A Beautiful On-line Version of SICP

If, like me, you’re a lover of SICP (Structure and Interpretation of Computer Programs) you’ll be happy to know that there’s a beautiful on-line version of it available. Years ago, MIT generously put up a version but some of the figures were hard to read and the typography was pretty much what you’d expect from an automatic rendering of the \(\LaTeX\) from that era.

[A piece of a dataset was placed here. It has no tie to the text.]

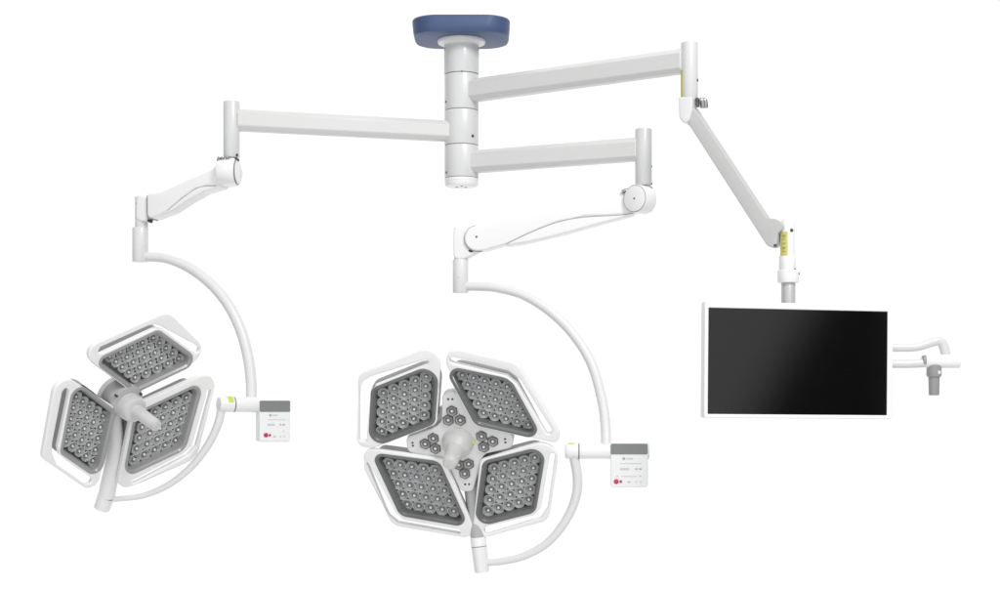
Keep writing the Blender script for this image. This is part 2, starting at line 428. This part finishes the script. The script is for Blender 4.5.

This text is rendered in HTML5 and the figures drawn in vector graphics. You can read about the evolution of this project in the UTF Introduction in the book. A lot of loving work went into this and it shows. The introduction says that this was completed in 2014 but I am just now seeing it. If you’re interested in the source or an epub version, the project’s web page has an an announcement of this version along with links to the source and other renderings of it. Take a look and see if you don’t agree that it’s a beautiful rendering of one of the most important books in CS.

I think that last judgment (about SICP being one of the most important CS books) is even more true today since, sadly, the approach taken by SICP is no longer popular. It’s been abandoned—even at MIT, where the whole thing began—in favor of plugging black boxes, in the form of libraries, together to build a program. Perhaps, as even the authors of SICP say, that’s necessary in today’s environment but students are missing out by not being immersed in the view of our profession offered by SICP.